After planning all of this out and coming back to school, we found ourselves with 5 total microwaves, which we took apart to really see how microwaves worked. We spent a little too much time taking our microwaves apart, accidentally undoing too many wires and such, but we settled with one of the more modern microwaves that we ended up using in our final model. After testing out multiple microwaves, we found where the sound came from (a little piezo speaker that looks like a chip) and talked to Mr. Moody about how we could change the sound and put our plan in place. He suggested that we use an Arduino with an AudioShield that has an SD card where you can change what sounds are emitted when it’s active. We would then have to remove the sound chip entirely (via solder) and send the interaction at that spot to the Arduino. Doing all of this, we were left with two empty spots where the sound chip was attached. With immense help from Mr. Moody, we found out how the sound is utilized by the microwave through the use of a voltmeter. By sending a certain voltage to the two spots where the chip was attached, the voltage causes the sound chip to generate the beeps one would hear if they used the microwave.

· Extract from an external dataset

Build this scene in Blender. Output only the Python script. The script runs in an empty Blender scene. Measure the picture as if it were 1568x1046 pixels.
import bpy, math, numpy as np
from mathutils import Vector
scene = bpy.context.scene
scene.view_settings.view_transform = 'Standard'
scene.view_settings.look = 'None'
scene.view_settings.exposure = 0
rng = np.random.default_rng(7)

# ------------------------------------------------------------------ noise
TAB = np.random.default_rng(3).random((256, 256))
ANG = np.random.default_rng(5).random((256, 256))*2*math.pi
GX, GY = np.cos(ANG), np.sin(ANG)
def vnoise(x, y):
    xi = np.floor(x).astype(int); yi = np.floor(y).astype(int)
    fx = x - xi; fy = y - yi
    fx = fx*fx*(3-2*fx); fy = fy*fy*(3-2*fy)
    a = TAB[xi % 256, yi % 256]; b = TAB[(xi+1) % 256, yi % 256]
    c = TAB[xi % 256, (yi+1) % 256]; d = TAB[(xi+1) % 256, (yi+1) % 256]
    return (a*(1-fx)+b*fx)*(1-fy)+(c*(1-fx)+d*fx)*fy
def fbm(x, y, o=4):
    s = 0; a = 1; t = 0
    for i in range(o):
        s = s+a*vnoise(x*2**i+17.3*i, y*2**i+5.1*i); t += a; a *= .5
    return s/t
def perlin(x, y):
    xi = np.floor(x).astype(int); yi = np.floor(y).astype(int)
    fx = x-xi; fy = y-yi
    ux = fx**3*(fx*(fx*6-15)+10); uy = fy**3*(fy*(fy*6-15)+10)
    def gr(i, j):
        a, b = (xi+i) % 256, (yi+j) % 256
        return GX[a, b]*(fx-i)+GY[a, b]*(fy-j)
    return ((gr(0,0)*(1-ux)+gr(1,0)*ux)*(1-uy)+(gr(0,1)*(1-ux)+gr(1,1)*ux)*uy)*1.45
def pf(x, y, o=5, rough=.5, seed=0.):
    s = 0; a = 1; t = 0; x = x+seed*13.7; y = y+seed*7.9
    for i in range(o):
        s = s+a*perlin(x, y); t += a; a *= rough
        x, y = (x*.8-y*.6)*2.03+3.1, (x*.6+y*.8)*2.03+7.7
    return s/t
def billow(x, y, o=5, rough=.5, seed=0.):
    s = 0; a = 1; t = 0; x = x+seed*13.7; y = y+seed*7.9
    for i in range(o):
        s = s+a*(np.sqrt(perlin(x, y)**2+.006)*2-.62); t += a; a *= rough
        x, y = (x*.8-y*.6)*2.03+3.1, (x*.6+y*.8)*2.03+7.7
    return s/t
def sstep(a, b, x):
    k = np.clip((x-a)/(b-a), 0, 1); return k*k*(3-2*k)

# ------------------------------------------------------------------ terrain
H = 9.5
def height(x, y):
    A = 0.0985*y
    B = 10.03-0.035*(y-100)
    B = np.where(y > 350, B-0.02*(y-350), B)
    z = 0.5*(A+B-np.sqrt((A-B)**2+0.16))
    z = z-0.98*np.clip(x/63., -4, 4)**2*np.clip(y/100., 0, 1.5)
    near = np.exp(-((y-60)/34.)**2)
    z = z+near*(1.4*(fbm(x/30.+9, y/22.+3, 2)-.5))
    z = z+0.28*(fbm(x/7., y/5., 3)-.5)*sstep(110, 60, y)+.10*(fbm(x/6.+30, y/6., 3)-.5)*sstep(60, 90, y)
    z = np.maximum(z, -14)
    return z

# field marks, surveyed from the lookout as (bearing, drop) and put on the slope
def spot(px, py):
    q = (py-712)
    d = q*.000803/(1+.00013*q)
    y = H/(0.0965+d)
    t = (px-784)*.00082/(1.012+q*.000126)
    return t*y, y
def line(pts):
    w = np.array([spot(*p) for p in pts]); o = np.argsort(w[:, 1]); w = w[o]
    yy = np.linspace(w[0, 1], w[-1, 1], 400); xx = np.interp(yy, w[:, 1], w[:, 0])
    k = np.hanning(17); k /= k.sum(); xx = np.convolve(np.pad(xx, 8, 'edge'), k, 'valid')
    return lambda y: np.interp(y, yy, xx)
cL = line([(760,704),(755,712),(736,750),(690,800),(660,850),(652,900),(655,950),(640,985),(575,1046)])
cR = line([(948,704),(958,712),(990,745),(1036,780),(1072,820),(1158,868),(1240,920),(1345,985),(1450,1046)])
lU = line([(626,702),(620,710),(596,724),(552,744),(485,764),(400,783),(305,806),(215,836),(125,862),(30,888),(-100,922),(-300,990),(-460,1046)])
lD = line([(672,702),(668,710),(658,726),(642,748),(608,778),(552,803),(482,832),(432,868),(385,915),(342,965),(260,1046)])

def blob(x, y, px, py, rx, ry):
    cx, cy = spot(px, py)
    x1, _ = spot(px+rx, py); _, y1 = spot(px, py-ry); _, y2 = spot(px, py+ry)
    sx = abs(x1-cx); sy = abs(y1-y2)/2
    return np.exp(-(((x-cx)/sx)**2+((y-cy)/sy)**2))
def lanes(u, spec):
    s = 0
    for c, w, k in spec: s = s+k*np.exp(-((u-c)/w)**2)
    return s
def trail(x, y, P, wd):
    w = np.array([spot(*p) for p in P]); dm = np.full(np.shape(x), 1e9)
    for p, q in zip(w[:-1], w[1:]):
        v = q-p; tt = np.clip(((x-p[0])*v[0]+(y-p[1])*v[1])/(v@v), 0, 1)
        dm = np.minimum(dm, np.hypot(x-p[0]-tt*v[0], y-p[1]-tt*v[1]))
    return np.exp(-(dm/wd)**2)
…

So, with this knowledge, we wanted to test how a more simple prototype Arduino would work when wires from it were attached to and then to a computer. We didn’t want to cause any possible harm to the main Arduino, so we used a prototype so we wouldn’t be set back as far. So, we connected two wires to the board and connected them to the empty spots the sound chip had occupied. However, this is where our process began to travel down Coding Hell. The first issue was that the microwave worked, and then the S.D card had reading errors. Then my computer had troubles running the code due to the FatReader not working on my computer. It only worked if the code was run on Mr. Moody’s computer, so we borrowed his laptop for multiple classes at a time so we could test it. Lastly, we also originally had a button that would prevent the sound from occurring, but no matter what we did the computer couldn’t pick up the input. After our coding was all sorted (immense thanks to Mr. Moody), we tested the code and ran the signal through a spare Arduino with barebones code that was just intended to detect the electrical signal the microwave was trying to send to its internal speaker. However, as we did so, the Arduino worked for the 10 second long run of the microwave until it overheated and died. The microwave fried the Arduino — we think due to too much voltage being sent to the analog input channel. We had connected the ground of the microwave to the ground of the Arduino and one of the speaker connections to an analog in pin. But when we used a voltmeter to test the voltage between the microwave ground and a speaker input, it was pretty high — fluctuating over 15V. When we tested the voltage just across the speaker + and - terminals, it was about 5V, which is a much happier voltage for an Arduino. So we got a new Arduino and tested again by connecting one speaker terminal to Arduino ground and one to an analog in pin. This time the Arduino showed a clear signal when the alarm went off and didn’t fry like a chicken tender in the hot Alabama sun.
With the signal detected, we had to find something that could still alert you with a sound but not wake up your parents that would also work during the day, since when a microwave is used during the day when everyone is up, the beeps aren’t that big of an issue. So, with some help, we picked the soothing sound of a ‘Re’ (like Do-Re-Mi) note on a xylophone, and through the use of a speaker, got the sound to be produced everytime we pressed a button or the microwave was finished (or, more simply, everytime voltage was sent to the speaker). It was glorious, and using the volume control on the AudioShield we could get exactly what we wanted.
From here, we plan to package everything we used into a simple-to-use kit that a hand7 DIY-er could install themselves (and others could have installed). The kit will include a pre-wired Arduino, a built-in speaker of much higher quality than the microwave chirper, and an SD card with pre-installed sounds and instructions on how to download or create your own sounds. All the user would have to do is unscrew a few screws to get to the microwave control panel and clip a couple of alligator-like clips onto the metal legs of the microwave speaker — no soldering required for most microwaves! This simultaneously quiets the internal speaker and allows the Arduino to detect that a sound needs to be played. In future versions, we might even use a WiFi-enabled microcontroller (Arduino or Particle Photon or other) so that you can have alerts sent to your phone or smart-watch for truly silent alerting.